After recently touching 5 year highs, the market may be heading towards overbought territory. According to S&P Capital IQ’s chief technical strategist, Mark Arbeter:
“These types of moves can get very overbought, but we think it’s best to just hold your nose, enjoy the heights, and wait for a series of negative divergences on the momentum charts… Many times, during strong advances, the peak in daily momentum is followed by a peak in prices weeks later. In addition, it seems that many are sitting on their hands waiting for a pullback, especially with the S&P 500 challenging the big round number of 1,500.”
Even completely ignoring charts and looking at fundamentals, it is not hard for me to notice that most of the stocks on my watch list have run up significantly just in the past couple of months. So should investors sit on their hands and wait for the elusive pullback, or possibly even sell? Or, should we listen to some advice from Ben Graham, who stated:
“The one principal that applies to nearly all these so-called “technical approaches” is that one should buy because a stock or the market has gone up and one should sell because it has declined. This is the exact opposite of sound business sense everywhere else, and it is most unlikely that it can lead to lasting success in Wall Street. In our own stock-market experience and observation, extending over 50 years, we have not known a single person who has consistently or lastingly made money by thus ‘following the market.’ We do not hesitate to declare that this approach is as fallacious as it is popular.”

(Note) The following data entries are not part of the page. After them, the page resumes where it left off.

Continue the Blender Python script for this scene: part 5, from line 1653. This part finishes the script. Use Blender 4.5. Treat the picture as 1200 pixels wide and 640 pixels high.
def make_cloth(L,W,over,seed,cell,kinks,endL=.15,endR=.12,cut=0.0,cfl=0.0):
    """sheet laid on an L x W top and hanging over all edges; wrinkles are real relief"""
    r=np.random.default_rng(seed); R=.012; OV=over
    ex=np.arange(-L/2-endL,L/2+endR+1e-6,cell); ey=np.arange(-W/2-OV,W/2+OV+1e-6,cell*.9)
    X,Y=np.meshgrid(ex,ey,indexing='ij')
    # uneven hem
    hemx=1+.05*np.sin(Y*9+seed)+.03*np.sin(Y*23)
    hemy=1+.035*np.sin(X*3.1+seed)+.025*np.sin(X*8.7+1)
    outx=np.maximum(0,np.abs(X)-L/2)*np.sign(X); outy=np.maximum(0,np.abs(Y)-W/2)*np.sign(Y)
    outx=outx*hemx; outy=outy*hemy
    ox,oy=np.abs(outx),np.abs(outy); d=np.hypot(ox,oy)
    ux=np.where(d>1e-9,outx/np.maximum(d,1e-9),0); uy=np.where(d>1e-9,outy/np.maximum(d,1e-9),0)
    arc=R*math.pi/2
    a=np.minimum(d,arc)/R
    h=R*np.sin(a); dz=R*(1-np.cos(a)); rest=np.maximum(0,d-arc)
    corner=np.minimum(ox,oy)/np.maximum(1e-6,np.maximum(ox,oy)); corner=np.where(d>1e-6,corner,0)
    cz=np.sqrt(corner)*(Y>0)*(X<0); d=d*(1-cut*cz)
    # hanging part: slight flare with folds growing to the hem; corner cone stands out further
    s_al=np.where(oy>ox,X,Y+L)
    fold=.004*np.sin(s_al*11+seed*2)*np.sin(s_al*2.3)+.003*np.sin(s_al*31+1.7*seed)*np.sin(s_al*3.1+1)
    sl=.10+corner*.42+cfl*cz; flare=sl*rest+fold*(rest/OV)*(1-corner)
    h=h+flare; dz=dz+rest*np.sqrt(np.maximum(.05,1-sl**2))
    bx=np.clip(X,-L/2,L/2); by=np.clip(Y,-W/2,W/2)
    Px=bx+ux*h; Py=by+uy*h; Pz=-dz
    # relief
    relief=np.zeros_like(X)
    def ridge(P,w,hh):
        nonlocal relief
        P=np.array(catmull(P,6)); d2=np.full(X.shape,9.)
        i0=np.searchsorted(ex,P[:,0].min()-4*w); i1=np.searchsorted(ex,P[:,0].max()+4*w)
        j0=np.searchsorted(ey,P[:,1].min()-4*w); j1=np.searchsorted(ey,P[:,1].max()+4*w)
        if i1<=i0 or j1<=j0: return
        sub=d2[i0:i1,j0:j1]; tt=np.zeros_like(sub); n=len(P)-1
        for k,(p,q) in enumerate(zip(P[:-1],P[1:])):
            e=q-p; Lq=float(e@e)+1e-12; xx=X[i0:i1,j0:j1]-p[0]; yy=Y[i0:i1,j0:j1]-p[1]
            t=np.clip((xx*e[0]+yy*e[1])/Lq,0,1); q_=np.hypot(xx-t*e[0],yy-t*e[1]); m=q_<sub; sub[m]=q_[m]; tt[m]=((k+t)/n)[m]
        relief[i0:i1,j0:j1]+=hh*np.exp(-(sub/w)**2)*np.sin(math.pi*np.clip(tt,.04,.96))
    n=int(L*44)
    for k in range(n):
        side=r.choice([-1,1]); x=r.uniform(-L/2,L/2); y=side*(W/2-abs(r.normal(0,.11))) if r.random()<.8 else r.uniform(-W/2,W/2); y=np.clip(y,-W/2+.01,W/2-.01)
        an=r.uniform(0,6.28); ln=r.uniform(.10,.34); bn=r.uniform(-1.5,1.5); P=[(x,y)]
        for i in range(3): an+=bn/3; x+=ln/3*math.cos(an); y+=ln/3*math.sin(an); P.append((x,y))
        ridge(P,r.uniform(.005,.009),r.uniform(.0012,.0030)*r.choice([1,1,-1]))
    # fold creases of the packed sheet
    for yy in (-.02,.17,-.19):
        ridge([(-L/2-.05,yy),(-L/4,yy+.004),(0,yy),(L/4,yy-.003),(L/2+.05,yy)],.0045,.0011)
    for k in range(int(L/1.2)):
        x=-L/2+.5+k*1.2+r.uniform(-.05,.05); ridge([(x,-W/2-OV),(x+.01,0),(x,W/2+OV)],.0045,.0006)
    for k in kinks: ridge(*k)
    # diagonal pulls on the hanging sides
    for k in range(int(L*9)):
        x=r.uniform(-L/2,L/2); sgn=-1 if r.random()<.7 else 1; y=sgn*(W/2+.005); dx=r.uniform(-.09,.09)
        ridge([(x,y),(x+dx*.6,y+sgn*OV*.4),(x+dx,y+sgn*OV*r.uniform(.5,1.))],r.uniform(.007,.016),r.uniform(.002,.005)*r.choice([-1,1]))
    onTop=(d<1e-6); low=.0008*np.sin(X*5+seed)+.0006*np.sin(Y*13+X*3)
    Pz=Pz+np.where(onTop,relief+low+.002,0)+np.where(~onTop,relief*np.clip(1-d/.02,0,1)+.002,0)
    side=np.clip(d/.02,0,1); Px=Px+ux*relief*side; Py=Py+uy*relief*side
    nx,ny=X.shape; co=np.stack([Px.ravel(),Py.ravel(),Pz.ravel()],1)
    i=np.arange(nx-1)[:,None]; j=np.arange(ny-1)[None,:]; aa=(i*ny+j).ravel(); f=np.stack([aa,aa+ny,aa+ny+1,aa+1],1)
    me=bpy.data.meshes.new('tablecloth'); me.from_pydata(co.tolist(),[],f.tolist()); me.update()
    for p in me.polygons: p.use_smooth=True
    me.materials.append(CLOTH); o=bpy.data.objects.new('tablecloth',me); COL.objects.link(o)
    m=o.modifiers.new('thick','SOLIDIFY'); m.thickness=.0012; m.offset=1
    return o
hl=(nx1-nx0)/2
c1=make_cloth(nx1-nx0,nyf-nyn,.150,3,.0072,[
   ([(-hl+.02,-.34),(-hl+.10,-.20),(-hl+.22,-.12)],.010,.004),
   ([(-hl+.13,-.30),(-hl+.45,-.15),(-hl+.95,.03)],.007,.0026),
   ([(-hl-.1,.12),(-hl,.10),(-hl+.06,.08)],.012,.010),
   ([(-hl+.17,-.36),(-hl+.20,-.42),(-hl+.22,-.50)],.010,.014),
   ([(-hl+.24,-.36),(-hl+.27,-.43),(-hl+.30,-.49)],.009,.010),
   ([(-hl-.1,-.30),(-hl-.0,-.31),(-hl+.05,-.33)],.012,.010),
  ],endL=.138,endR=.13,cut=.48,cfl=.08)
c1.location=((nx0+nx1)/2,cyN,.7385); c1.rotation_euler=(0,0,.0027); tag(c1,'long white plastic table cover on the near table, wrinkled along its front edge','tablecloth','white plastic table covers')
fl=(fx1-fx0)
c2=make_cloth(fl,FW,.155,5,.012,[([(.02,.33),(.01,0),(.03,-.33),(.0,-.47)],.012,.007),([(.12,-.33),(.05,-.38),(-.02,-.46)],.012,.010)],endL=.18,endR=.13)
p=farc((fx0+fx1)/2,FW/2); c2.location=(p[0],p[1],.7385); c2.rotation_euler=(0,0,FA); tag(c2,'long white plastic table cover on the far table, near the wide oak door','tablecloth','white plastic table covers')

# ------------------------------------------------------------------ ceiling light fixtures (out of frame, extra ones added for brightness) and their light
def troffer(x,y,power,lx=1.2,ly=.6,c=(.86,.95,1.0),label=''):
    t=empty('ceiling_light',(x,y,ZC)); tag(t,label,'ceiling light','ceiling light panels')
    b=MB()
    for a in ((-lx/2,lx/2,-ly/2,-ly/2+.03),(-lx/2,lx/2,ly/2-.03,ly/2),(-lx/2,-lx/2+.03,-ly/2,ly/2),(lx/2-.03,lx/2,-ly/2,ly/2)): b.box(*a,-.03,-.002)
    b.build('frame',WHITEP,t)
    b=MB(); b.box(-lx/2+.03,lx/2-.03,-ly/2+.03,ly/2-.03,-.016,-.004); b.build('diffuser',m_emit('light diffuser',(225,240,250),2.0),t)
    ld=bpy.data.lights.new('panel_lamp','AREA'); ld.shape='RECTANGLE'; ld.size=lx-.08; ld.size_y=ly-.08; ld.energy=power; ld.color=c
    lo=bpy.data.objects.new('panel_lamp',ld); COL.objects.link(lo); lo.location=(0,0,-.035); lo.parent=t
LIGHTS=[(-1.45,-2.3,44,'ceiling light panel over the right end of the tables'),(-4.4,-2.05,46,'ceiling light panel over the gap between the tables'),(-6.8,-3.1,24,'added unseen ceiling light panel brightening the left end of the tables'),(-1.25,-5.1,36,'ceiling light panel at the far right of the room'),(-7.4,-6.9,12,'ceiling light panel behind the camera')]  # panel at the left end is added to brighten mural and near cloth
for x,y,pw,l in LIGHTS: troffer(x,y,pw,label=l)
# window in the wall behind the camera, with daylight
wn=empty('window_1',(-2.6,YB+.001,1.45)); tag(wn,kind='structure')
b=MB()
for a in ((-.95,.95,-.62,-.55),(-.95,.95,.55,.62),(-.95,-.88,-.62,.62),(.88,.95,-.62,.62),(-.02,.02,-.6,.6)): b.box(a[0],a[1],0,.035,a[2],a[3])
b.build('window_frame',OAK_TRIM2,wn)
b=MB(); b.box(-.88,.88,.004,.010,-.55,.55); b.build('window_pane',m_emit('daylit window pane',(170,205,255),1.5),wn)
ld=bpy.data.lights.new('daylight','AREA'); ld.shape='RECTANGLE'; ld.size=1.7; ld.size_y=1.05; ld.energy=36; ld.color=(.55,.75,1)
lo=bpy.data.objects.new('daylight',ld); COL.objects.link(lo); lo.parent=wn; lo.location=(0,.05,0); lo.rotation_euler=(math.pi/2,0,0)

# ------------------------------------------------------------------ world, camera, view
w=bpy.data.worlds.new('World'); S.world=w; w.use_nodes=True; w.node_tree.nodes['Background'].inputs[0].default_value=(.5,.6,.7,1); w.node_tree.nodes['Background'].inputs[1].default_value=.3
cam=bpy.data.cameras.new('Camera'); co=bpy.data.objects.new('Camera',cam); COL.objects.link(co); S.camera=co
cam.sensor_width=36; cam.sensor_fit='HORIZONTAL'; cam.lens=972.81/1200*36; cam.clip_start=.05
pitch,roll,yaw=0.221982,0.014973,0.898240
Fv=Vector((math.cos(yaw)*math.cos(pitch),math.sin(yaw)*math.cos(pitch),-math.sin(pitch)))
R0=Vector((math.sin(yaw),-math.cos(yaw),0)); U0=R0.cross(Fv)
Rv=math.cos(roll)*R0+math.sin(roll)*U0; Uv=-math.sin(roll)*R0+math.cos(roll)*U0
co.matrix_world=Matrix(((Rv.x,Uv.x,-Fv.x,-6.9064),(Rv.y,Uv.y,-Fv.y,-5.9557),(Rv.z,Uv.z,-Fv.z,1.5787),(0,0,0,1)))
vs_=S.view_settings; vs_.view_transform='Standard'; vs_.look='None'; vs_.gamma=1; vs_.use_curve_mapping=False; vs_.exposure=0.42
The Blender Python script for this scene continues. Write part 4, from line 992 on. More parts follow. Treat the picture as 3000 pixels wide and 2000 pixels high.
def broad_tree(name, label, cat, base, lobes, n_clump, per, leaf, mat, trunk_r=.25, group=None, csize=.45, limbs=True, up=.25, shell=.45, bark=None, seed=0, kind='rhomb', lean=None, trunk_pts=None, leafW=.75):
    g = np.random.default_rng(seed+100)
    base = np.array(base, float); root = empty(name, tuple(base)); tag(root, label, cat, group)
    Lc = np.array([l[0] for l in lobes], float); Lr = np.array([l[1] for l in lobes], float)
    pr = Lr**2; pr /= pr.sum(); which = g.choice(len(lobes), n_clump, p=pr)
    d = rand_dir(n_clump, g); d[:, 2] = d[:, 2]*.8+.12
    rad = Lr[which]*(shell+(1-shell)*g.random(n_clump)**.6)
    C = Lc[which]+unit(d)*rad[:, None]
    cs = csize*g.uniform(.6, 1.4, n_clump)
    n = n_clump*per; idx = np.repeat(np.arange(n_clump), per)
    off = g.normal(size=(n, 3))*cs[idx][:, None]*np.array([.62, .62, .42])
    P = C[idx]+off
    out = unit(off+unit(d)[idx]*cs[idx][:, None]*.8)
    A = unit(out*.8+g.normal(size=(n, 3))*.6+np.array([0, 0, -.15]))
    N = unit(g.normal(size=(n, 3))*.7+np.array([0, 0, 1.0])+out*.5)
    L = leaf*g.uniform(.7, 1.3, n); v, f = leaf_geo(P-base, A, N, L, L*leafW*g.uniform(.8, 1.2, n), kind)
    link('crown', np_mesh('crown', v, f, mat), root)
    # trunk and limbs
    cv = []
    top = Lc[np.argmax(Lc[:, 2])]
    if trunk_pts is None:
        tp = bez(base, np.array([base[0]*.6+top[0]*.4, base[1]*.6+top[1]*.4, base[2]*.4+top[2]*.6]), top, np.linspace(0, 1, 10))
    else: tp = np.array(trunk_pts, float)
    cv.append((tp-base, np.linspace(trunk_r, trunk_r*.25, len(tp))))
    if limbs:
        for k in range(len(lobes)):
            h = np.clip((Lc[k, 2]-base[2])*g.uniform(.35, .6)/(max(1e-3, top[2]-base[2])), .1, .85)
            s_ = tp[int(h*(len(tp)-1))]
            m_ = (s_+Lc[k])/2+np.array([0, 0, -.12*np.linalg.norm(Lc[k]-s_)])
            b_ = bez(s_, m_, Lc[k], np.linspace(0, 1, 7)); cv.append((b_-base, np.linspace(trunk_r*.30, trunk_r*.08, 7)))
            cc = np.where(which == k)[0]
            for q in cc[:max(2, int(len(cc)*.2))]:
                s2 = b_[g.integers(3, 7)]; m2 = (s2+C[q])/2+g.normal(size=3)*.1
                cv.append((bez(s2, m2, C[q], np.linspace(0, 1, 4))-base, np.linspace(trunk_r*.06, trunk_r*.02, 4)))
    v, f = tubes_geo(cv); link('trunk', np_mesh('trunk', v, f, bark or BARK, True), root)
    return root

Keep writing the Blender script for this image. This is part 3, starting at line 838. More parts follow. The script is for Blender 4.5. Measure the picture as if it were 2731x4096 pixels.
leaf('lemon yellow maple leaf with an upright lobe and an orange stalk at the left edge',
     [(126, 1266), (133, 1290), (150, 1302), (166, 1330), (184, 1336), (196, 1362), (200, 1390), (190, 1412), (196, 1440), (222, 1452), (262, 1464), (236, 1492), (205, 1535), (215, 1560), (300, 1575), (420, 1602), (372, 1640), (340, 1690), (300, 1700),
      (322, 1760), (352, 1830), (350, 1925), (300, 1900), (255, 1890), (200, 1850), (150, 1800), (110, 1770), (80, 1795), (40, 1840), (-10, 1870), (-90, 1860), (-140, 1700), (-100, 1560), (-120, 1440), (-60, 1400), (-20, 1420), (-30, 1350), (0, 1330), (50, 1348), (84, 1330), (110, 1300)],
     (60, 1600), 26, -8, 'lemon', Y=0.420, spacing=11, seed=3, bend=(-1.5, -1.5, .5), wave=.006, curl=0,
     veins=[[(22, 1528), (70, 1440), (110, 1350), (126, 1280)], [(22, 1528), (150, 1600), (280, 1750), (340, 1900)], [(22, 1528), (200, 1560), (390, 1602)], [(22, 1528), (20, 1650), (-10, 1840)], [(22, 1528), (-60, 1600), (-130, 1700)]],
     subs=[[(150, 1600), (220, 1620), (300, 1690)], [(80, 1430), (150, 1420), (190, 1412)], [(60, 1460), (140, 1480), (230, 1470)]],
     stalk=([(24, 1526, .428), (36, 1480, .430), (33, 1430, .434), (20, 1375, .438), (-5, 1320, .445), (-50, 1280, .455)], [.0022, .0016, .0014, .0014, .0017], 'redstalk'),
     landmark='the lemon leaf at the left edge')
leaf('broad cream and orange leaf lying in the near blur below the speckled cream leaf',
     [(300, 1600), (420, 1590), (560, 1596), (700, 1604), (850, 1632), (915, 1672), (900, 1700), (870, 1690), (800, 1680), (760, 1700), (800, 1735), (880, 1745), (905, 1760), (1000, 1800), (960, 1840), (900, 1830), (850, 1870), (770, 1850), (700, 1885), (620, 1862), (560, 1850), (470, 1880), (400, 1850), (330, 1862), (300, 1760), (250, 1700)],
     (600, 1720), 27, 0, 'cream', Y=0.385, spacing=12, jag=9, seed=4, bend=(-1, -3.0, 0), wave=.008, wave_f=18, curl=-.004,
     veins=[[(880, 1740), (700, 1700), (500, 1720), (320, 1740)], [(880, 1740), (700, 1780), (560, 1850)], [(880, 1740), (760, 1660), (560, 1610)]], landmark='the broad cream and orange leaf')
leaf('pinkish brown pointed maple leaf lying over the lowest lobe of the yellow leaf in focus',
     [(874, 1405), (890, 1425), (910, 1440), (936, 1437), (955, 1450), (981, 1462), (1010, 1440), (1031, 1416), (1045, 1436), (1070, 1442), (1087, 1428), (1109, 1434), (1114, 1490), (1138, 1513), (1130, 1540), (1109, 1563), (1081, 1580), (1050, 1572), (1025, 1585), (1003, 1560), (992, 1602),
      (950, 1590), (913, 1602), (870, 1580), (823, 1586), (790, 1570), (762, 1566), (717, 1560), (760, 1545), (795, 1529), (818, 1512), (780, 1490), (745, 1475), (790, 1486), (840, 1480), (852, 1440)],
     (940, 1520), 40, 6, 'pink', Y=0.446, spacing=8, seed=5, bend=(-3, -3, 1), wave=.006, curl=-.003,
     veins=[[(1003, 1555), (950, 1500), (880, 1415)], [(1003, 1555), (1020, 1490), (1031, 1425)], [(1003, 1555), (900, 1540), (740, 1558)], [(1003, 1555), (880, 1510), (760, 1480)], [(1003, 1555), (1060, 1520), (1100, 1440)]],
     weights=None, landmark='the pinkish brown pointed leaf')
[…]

Here are some companies that Mr. Market may be offering to us cheap- even as the volatile market seems to be moving up, up, and away.
Apple Inc. (NASDAQ:AAPL) isn’t rotting
I may be beating a dead horse here, but Apple really is cheap at todays prices. Even if Apple has shown some signs of slowing down, for it to trade at a forward P/E ratio of around only 9 is a little ridiculous. The stock has fallen from its high of around $705 rather quickly, and could be approaching a bottom. The company has also begun to pay a dividend, which offers investors a decent yield of around 2.4%, with plenty of potential to increase it going forward. Apple may have been pushed off as king of the market cap hill by Exxon Mobil Corporation (NYSE:XOM), but that doesn’t change the fact that the company has one of the most massive cash hordes in the market, non-existent debt, and extremely impressive free cash flow.
A key player in the mobile revolution is on sale
Heard of Gorilla Glass? You know, that stuff that is used to produce the screens of everything from iPhones, to the Galaxy line of Android devices, to the Nokia Corporation (NYSE:NOK) Lumia 920? The maker of Gorilla Glass, Corning Incorporated (NYSE:GLW) is another company, like Apple, that looks undervalued. Like Apple, the company is also stuck with a forward P/E of around 9. The company sports a higher dividend, however, of around 3%. The company holds around $3 billion in cash (net of debt) as well, and is relatively strong financially. The company generates most of its revenues from LCD display panels, which have seen slowing demand lately, but demand for Gorilla glass in smartphones and tablets (which should continue to grow) may provide this company with a new outlet for growth. Corning is also working on its new Willow glass, which is apparently thin and bendable enough to allow it to be curved in a deep arc without breaking. And one more fact I would like to note- the company is trading at a price to book ratio of only .83, which is something you don’t often see with a great company like Corning.